Record list —
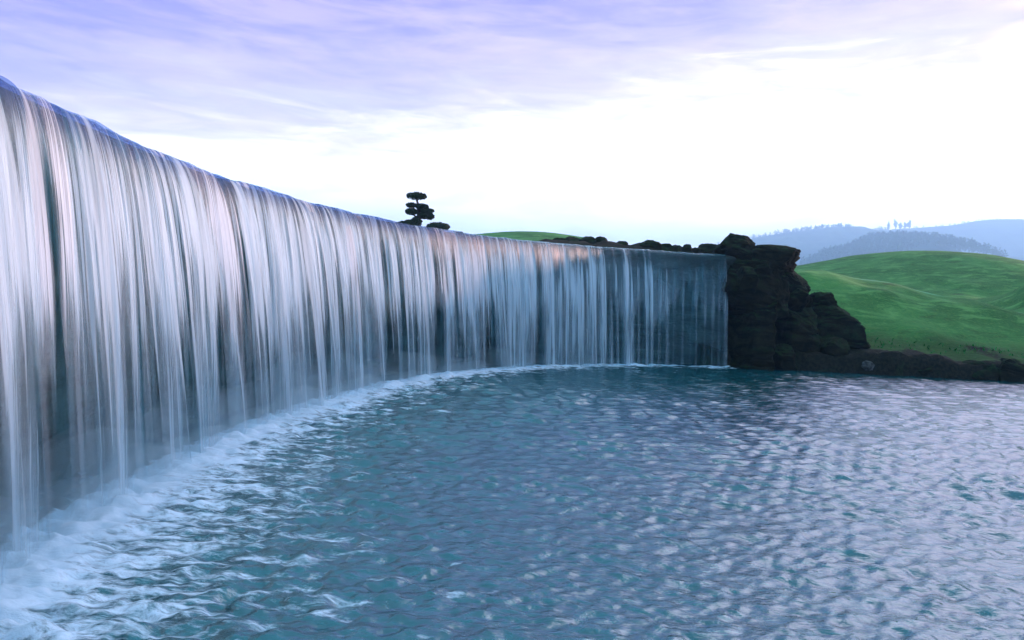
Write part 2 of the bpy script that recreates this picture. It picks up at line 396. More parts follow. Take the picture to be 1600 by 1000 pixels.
boulder(1136, 1222, 468, 588, 32.8, 'tall dark block at the waterline touching the edge of the waterfall', 15, group=GP, square=.55, cuts=7, depth=2.8)
boulder(1205, 1292, 478, 596, 34.0, 'tall block at the waterline in the middle of the rock pile', 16, group=GP, square=.5, cuts=8, depth=2.8)
boulder(1262, 1316, 457, 505, 35.2, 'small reddish brown boulder on the shoulder of the rock pile by the lawn', 17, group=GP, square=.25)
boulder(1270, 1367, 481, 553, 34.4, 'big square boulder at the right side of the rock pile above the bank', 18, group=GP, square=.5, cuts=7, depth=3)
boulder(1262, 1350, 538, 598, 33.7, 'low wide block at the waterline below the big square boulder', 19, group=GP, square=.5, cuts=7, depth=2.2)
boulder(1322, 1378, 560, 598, 33.3, 'small low rock at the waterline where the rock pile meets the bank', 20, group=GP, square=.2)
boulder(1346, 1368, 564, 584, 32.5, 'small pale grey stone lying at the water edge of the rock pile', 21, group=GP, mat=mt_pale, square=.2, nu=32, nv=22)
boulder(1146, 1192, 418, 466, 32.2, 'squarish ledge stone jutting from the upper block beside the waterfall', 31, group=GP, square=.5, nu=64, nv=44, depth=1.6)
boulder(1226, 1268, 446, 488, 33.7, 'wedge shaped stone jutting out halfway down under the slab', 32, group=GP, square=.35, nu=64, nv=44, depth=1.6, tilt=.2)
boulder(1282, 1334, 530, 562, 33.2, 'flat stone lodged between the big square boulder and the low wide block', 33, group=GP, square=.5, nu=64, nv=44, depth=1.6)
boulder(1206, 1250, 540, 590, 32.6, 'upright stone at the waterline before the middle block', 34, group=GP, square=.4, nu=64, nv=44, depth=1.4)
boulder(996, 1064, 436, 476, 33.0, 'flat pale ledge stone sticking out of the wall behind the thin end of the fall', 35, mat=mt_pale, square=.5, nu=64, nv=44, depth=.7, rough=.06)
GS = 'rocks along the foot of the grassy bank'
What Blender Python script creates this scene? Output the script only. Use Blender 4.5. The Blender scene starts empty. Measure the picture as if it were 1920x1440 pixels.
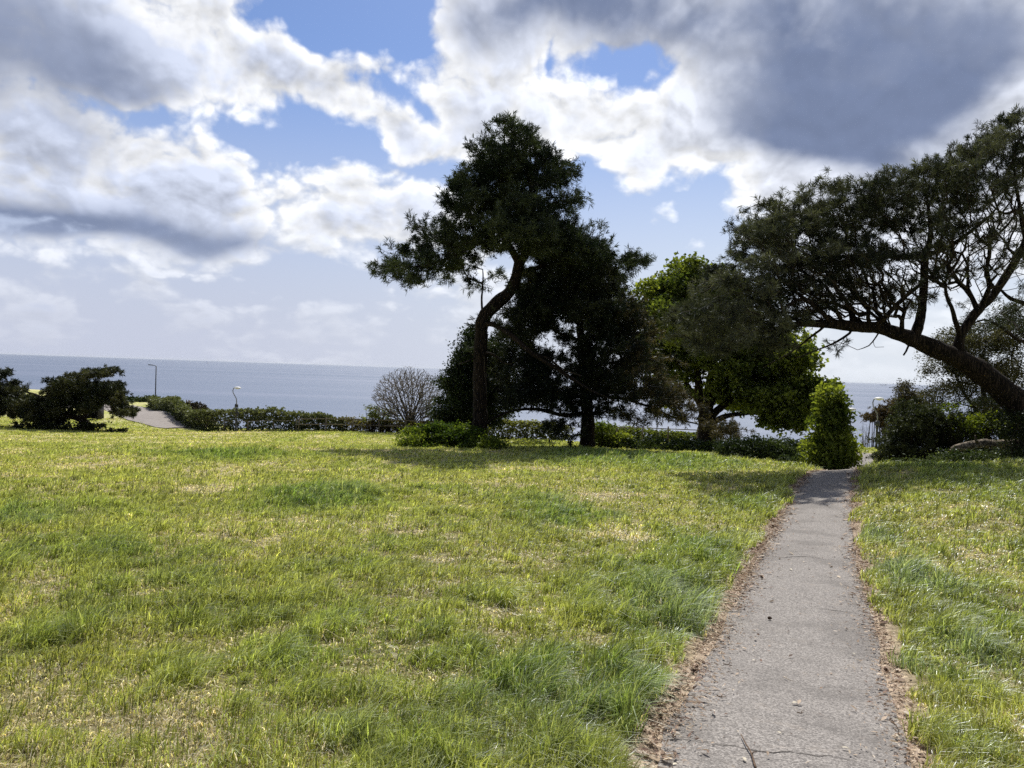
import bpy, math, random
import numpy as np
from mathutils import Matrix, Vector, Euler

SC = bpy.context.scene
COL = SC.collection
R = math.radians
rng = np.random.default_rng(7)
random.seed(7)

# ------------------------------------------------------------------ camera
FPX = 1442.0
EYE = 1.6
PITCH, ROLL = R(-1.0), R(1.93)
cam_d = bpy.data.cameras.new('camera')
cam = bpy.data.objects.new('camera', cam_d)
COL.objects.link(cam)
cam_d.sensor_fit = 'HORIZONTAL'
cam_d.sensor_width = 36.0
cam_d.lens = FPX / 1920.0 * 36.0
cam_d.clip_start = 0.1
cam_d.clip_end = 90000.0
CM = Matrix.Rotation(R(90) + PITCH, 4, 'X') @ Matrix.Rotation(ROLL, 4, 'Z')
cam.matrix_world = Matrix.Translation((0, 0, EYE)) @ CM
SC.camera = cam
CM3 = np.array(CM.to_3x3())

def ray(px, py):
    return CM3 @ np.array([(px - 960.0) / FPX, -(py - 720.0) / FPX, -1.0])

def P(px, py, Y):
    d = ray(px, py)
    return np.array([d[0] / d[1] * Y, Y, EYE + d[2] / d[1] * Y])

# ------------------------------------------------------------------ sun and exposure
SUN_EL, SUN_AZ = R(51), R(7)          # azimuth measured from +Y towards +X
sd = bpy.data.lights.new('sun', 'SUN')
sd.energy = 5.0
sd.angle = R(0.53)
sd.color = (1.0, 0.95, 0.86)
sun = bpy.data.objects.new('sun', sd)
COL.objects.link(sun)
sdir = Vector((math.sin(SUN_AZ) * math.cos(SUN_EL), math.cos(SUN_AZ) * math.cos(SUN_EL), math.sin(SUN_EL)))
sun.rotation_euler = sdir.to_track_quat('Z', 'Y').to_euler()
sun.location = (0, 0, 40)
SC.view_settings.view_transform = 'Standard'
SC.view_settings.look = 'None'
SC.view_settings.exposure = 0.0
SC.view_settings.gamma = 1.0
SC.view_settings.use_curve_mapping = False
SC.render.film_transparent = False
SC.cycles.max_bounces = 8
SC.cycles.transparent_max_bounces = 8
SC.cycles.transmission_bounces = 4
SC.cycles.use_denoising = False
SC.cycles.caustics_reflective = False
SC.cycles.caustics_refractive = False
SC.cycles.sample_clamp_indirect = 6.0

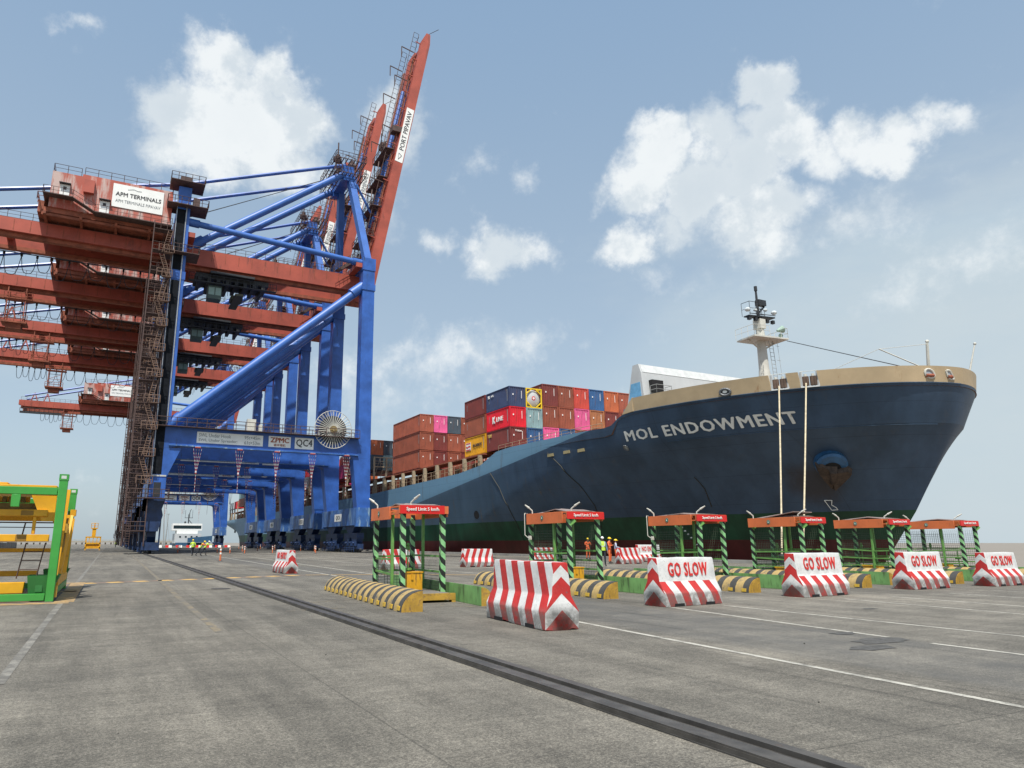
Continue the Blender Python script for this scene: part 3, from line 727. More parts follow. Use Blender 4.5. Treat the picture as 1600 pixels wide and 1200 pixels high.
# breakwater across the forecastle
bw = MB(); X0, X1, Yb = 48.0, 71.0, 53.4
prof = [(Yb-.2, 13.5), (Yb+.30, 18.75), (Yb+.62, 19.65), (Yb+1.5, 19.65), (Yb+3.2, 13.5)]
bw.prism(prof, 'x', X0, X1)
bwo = bw.build('breakwater', shipwhite, ship)
tb = MB(); tb.add([(X0+.2,Yb+.30-.03,18.75),(X1-.2,Yb+.30-.03,18.75),(X1-.2,Yb+.60-.03,19.6),(X0+.2,Yb+.60-.03,19.6)], [(0,1,2,3)]); tb.build('top_band', mat('band_white',(.6,.62,.61),.5), bwo)
sk = MB(); sk.prism([(Yb+.2,13.4),(Yb+.5,17.7),(Yb+1.9,17.7),(Yb+2.9,13.4)], 'x', X0-.03, X0); sk.build('side_panel', skyblue, bwo)
sk = MB(); sk.prism([(Yb-1.6,13.4),(Yb-.1,15.1),(Yb+2.7,15.1),(Yb+3.1,13.4)], 'x', X0-.5, X0-.04); sk.build('foot_plate', mat('foot_blue', (.05,.16,.28), .5), bwo)
wd = MB(); wd.box(48.9, 50.4, Yb-.3, Yb+.25, 16.6, 17.9); wd.build('opening', black, bwo)
rr = MB(); rr.box(48.7, 50.7, Yb-1.1, Yb-.1, 16.2, 16.3); rr.rail([(48.7,Yb-.2,16.3),(48.7,Yb-1.1,16.3),(50.7,Yb-1.1,16.3),(50.7,Yb-.2,16.3)], .9, .8, .03)
for x in (49.1, 50.7): rr.tube((x,Yb-1,13.4), (x,Yb-1,16.2), .05, 5)
rr.rail([(51.0,Yb-1.6,13.7),(52.6,Yb-1.6,13.7)], 1.9, .5, .03); rr.build('ladder_platform', greyp, bwo)
tp = MB(); tp.rail([(X0+.3,Yb+1,19.6),(X1-.3,Yb+1,19.6)], .12, 1.3, .02, False); tp.build('edge_bolts', greyp, bwo)

# foremast
FM = (58.4, 47.2)
fm = MB(); mx, my = FM
fm.tube((mx,my,13.4), (mx,my,16.5), .78, 14, r2=.72); fm.tube((mx,my,16.5), (mx,my,18.6), .72, 14, r2=.5); fm.tube((mx,my,18.6), (mx,my,22.5), .5, 12, r2=.42); fm.tube((mx,my,22.5), (mx,my,23.9), .42, 10, r2=.36)
fm.box(mx-.45,mx+.35,my-.5,my+.4,22.9,23.9)
fmo = fm.build('foremast', offwhite, ship); smooth_angle(fmo, 40)
pf = MB(); pf.prism([(mx-2.3,my-1.2),(mx+2.0,my-1.7),(mx+2.3,my+1.0),(mx-2.0,my+1.3)], 'z', 21.6, 21.75)
for sx in (-1, 1): pf.bar((mx,my,20.6), (mx+sx*1.9,my,21.6), .12, .12)
pf.rail([(mx-2.2,my+1.2,21.75),(mx-2.25,my-1.15,21.75),(mx-.3,my-1.4,21.75)], 1.1, .8, .025); pf.rail([(mx+1.2,my-1.5,21.75),(mx+2.1,my-1.55,21.75),(mx+2.25,my+.9,21.75)], 1.1, .8, .025)
pf.build('mast_platform', offwhite, fmo)
hn = MB(); hn.tube((mx+.9,my-1.3,22.5), (mx+1.5,my-1.5,22.7), .12, 10, r2=.38); hn.sphere((mx+1.5,my-1.2,22.1),.22,8,6); hn.build('fog_horn', mat('horn_green', (.30,.42,.35), .5), fmo)
up = MB(); up.bar((mx-2.0,my-.2,25.5), (mx+1.8,my-.2,25.75), .7, .12); up.bar((mx-2.0,my-.6,25.7), (mx+1.8,my-.6,25.95), .06, .06)
for dx_ in (-1.8,-.9,.8,1.6): up.box(mx+dx_-.16,mx+dx_+.16,my-.5,my-.2,25.1,25.45)
up.tube((mx,my,25.4), (mx,my,28.6), .17, 8, r2=.1); up.box(mx-.05,mx+1.0,my-.3,my+.2,27.0,27.6); up.bar((mx,my,26.1),(mx+1.0,my,27.0),.12); up.tube((mx,my,28.6),(mx,my,29.1),.16,8)
up.rail([(mx-1.9,my+.4,25.6),(mx-1.9,my-.6,25.6),(mx-.2,my-.6,25.7)], 1.4, .8, .03); up.rail([(mx+.4,my+.5,25.7),(mx+1.6,my+.5,25.7)], 1.2, .7, .03)
up.v = [(x, y, z-1.5) for x, y, z in up.v]; up.build('signal_mast', dark, fmo)
for (a, c, r_) in ((-2.1,26.1,.3),(1.75,26.3,.3),(-1.0,26.2,.2),(.5,26.4,.22)): lt = MB(); lt.sphere((mx+a,my-.5,c-1.5), r_, 8, 6, (1,1,.75)); lt.build('mast_lamp', mat('lamp_lens', (.6,.65,.66), .2), fmo)
ld_ = MB(); ld_.ladder((mx+1.2,my-.5,13.5), (mx+.75,my-.5,21.6), .55, .4, .03); ld_.ladder((mx-.9,my-.3,14), (mx-.62,my-.3,19), .4, .45, .03)
for z in (15,16.5,18,19.5,21): ld_.tube((mx+1.45,my-.9,z),(mx+.95,my-.9,z+.02),.02,4)
ld_.tube((mx+1.5,my-.95,14),(mx+1.15,my-.95,21.6),.02,4); ld_.build('mast_ladder', greyp, fmo)
st = MB(); st.tube((mx+2.2,my-1.3,21.6), (56.2,31.9,15.0), .035, 4); st.build('forestay', dark, fmo)
jk = MB(); jk.tube((57.6,31.3,14.9), (57.4,31.0,17.0), .13, 8, r2=.1); jk.tube((54.2,32.9,16.6),(57.3,31.0,16.9),.02,4); jk.tube((54.2,32.9,16.6),(56.6,31.4,15.1),.05,5); jk.tube((54.2,32.9,16.6),(51.9,36.5,15.0),.02,4); jk.sphere((57.45,31.0,17.15),.14,6,5)
jk.build('jack_davit', offwhite, ship)
jk = MB(); jk.tube((61.9,30.6,15.0),(62.6,30.2,17.4),.07,6,r2=.05); jk.sphere((62.6,30.2,17.4),.12,6,5); jk.build('jackstaff', offwhite, ship)

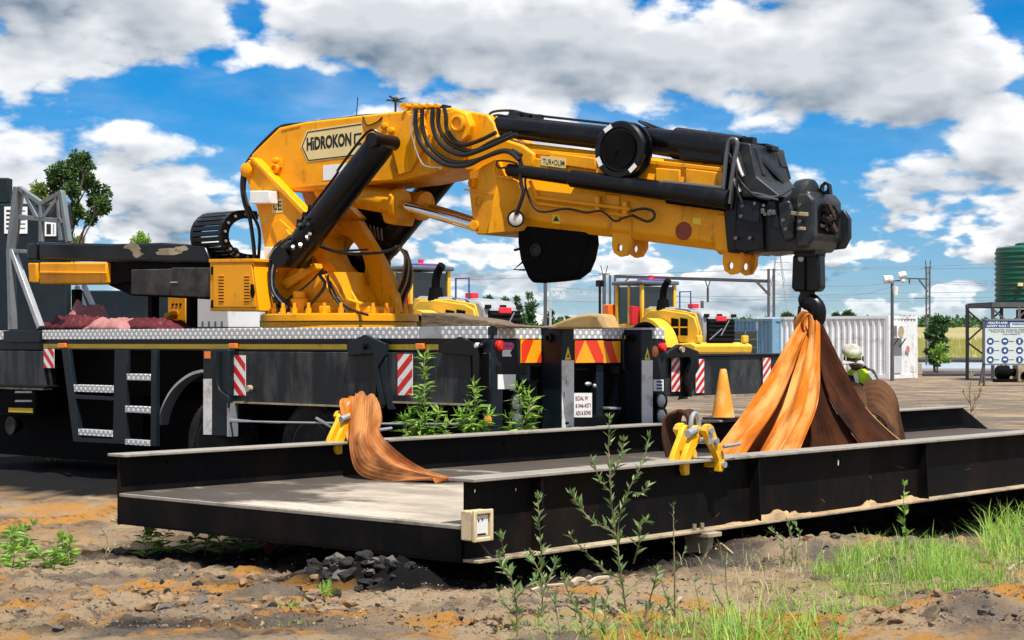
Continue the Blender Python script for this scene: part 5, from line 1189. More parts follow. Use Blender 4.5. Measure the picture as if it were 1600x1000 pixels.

To do —
Print out, exactly and with nothing added, the lines starting at the line holding "What Blender Python" and ending at the line holding "return np.array([d[0] /", minus any pictures.

Exercise output —
What Blender Python script creates this scene? Output the script only. Use Blender 4.5. The Blender scene starts empty. Measure the picture as if it were 1920x1440 pixels.
import bpy, math, random
import numpy as np
from mathutils import Matrix, Vector, Euler

SC = bpy.context.scene
COL = SC.collection
R = math.radians
rng = np.random.default_rng(7)
random.seed(7)

# ------------------------------------------------------------------ camera
FPX = 1442.0
EYE = 1.6
PITCH, ROLL = R(-1.0), R(1.93)
cam_d = bpy.data.cameras.new('camera')
cam = bpy.data.objects.new('camera', cam_d)
COL.objects.link(cam)
cam_d.sensor_fit = 'HORIZONTAL'
cam_d.sensor_width = 36.0
cam_d.lens = FPX / 1920.0 * 36.0
cam_d.clip_start = 0.1
cam_d.clip_end = 90000.0
CM = Matrix.Rotation(R(90) + PITCH, 4, 'X') @ Matrix.Rotation(ROLL, 4, 'Z')
cam.matrix_world = Matrix.Translation((0, 0, EYE)) @ CM
SC.camera = cam
CM3 = np.array(CM.to_3x3())

def ray(px, py):
    return CM3 @ np.array([(px - 960.0) / FPX, -(py - 720.0) / FPX, -1.0])

def P(px, py, Y):
    d = ray(px, py)
    return np.array([d[0] / d[1] * Y, Y, EYE + d[2] / d[1] * Y])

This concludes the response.